Asymmetric Double‐Gate β‐Ga2O3 Nanomembrane Field‐Effect Transistor for Energy‐Efficient Power Devices

Abstract

AbstractThe ultra‐wide bandgap and cost‐effective melt‐growth of β‐Ga2O3 ensure its advantages over other wide bandgap materials, and competitive electrical performance has been demonstrated in various device structures. In this paper, an asymmetric double‐gate (ADG) β‐Ga2O3 nanomembrane field‐effect transistor (FET) comprised of a bottom‐gate (BG) metal‐oxide field‐effect transistor and a top‐gate (TG) metal‐semiconductor field‐effect transistor (MESFET) is demonstrated. Schottky contact properties are validated by characterizing the lateral Schottky barrier diode (SBD), which exhibits high rectification ratio and low ideality factor.
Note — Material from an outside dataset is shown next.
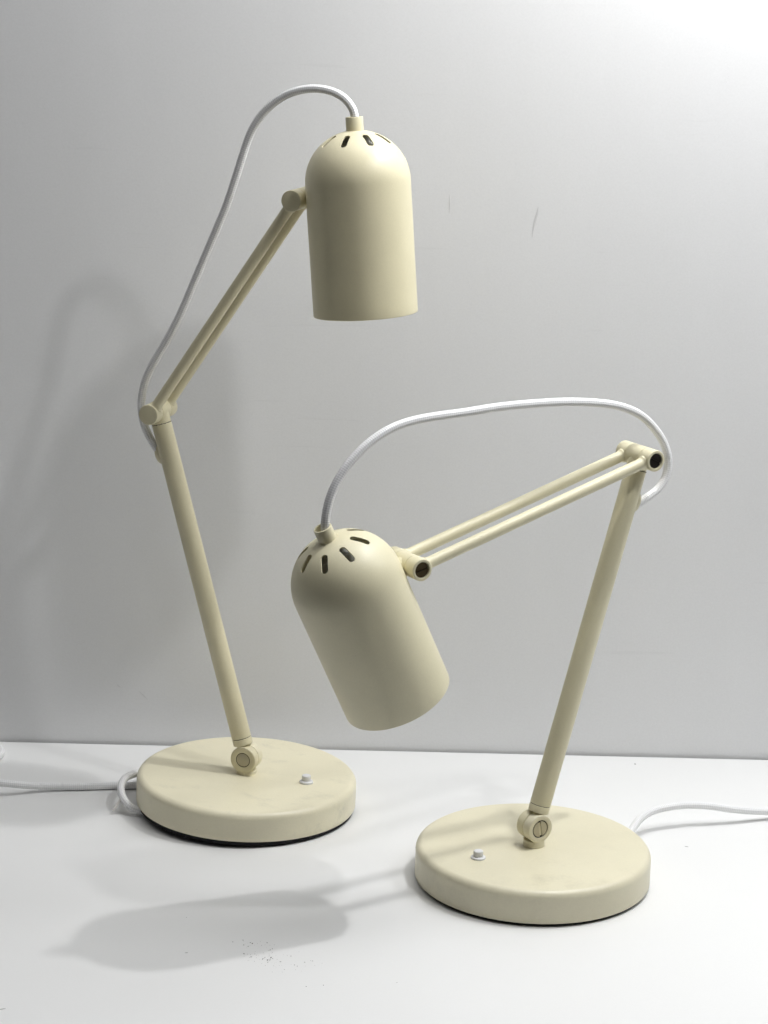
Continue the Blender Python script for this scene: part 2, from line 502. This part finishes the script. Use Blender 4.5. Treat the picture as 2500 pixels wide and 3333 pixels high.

The top‐gate β‐Ga2O3 MESFET shows reasonable electrical performance with a high breakdown voltage, as anticipated by three terminal off‐state breakdown measurement. These properties are further enhanced by double‐gate operation, and superior device performance is demonstrated; positive‐shifted threshold voltage and reduced subthreshold slope enable the asymmetric double‐gate β‐Ga2O3 FET to operate at low power, and almost twice as much transconductance is demonstrated for high‐frequency operation. These results show the great potential of asymmetric double‐gate β‐Ga2O3 FETs for energy‐efficient high‐voltage and ‐frequency devices with optimal material and structure co‐designs.